Durante le numerose ospitate in televisione si è occupato principalmente di temi di economia, più in dettaglio degli sprechi della Pubblica amministrazione italiana e dei bilanci dello Stato.

La sua denuncia del 2014 sulla diffusa pratica ad autorizzare spese non coperte da spending review vibrò come una prima picconata sull’allora già traballante governo renziano, che 2 anni dopo si sarebbe incartato sui referendum costituzionale del 2016.

Comunque, in rete c’è ancora traccia del Rapporto Cottarelli (qui); un piano del 2014 che proponeva 34 miliardi di risparmi “effettivi” da realizzare entro il 2016, toccando alcuni nervi scoperti del potere.

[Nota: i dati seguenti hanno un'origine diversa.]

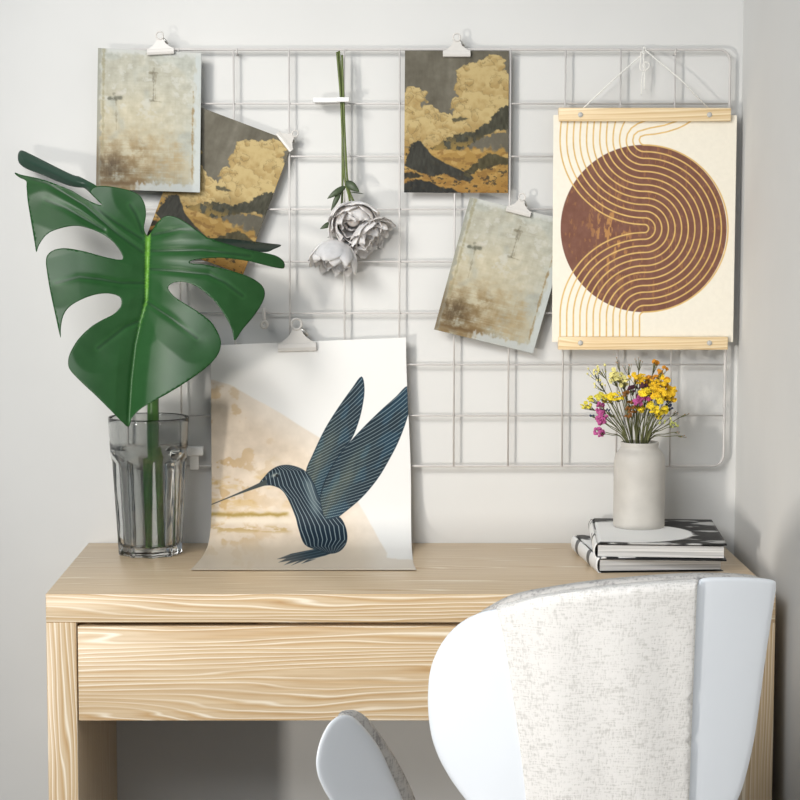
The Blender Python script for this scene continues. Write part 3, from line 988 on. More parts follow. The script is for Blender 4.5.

E infatti quel rapporto è rimasto lettera morta. Anzi, quei tagli alla spesa pubblica e agli sprechi sono stati subito riutilizzati.

 

Dal Fmi alla candidatura alle elezioni 2022

Carlo Cottarelli è un po’ figlio degli anni della spending review, stagione tecnica-politica inaugurata dall’ex premier Mario Monti, attento alla spesa e al debito pubblico. Dal 30 ottobre 2017 è direttore dell’Osservatorio sui Conti Pubblici Italiani dell’Università Cattolica di Milano. Oggi viene prestato al servizio di un partito politico: che voglia anche lui scardinare il sistema dall’interno?

Vedremo. Speriamo solo che della sua missione di commissario-giustiziere dei conti pubblici non resti traccia solo tra le sue opere saggistiche, che vale la pena ricordare:

“La lista della spesa. La verità sulla spesa pubblica italiana e su come si può tagliare” (Feltrinelli, 2015); “Il macigno. Perché il debito pubblico ci schiaccia e come si fa a liberarsene” (Feltrinelli, 2016); “I sette peccati capitali dell’economia italiana” (Feltrinelli, 2018). Ma il libro di successo è certamente “Pachidermi e pappagalli. Tutte le bufale sull’economia a cui continuiamo a credere”.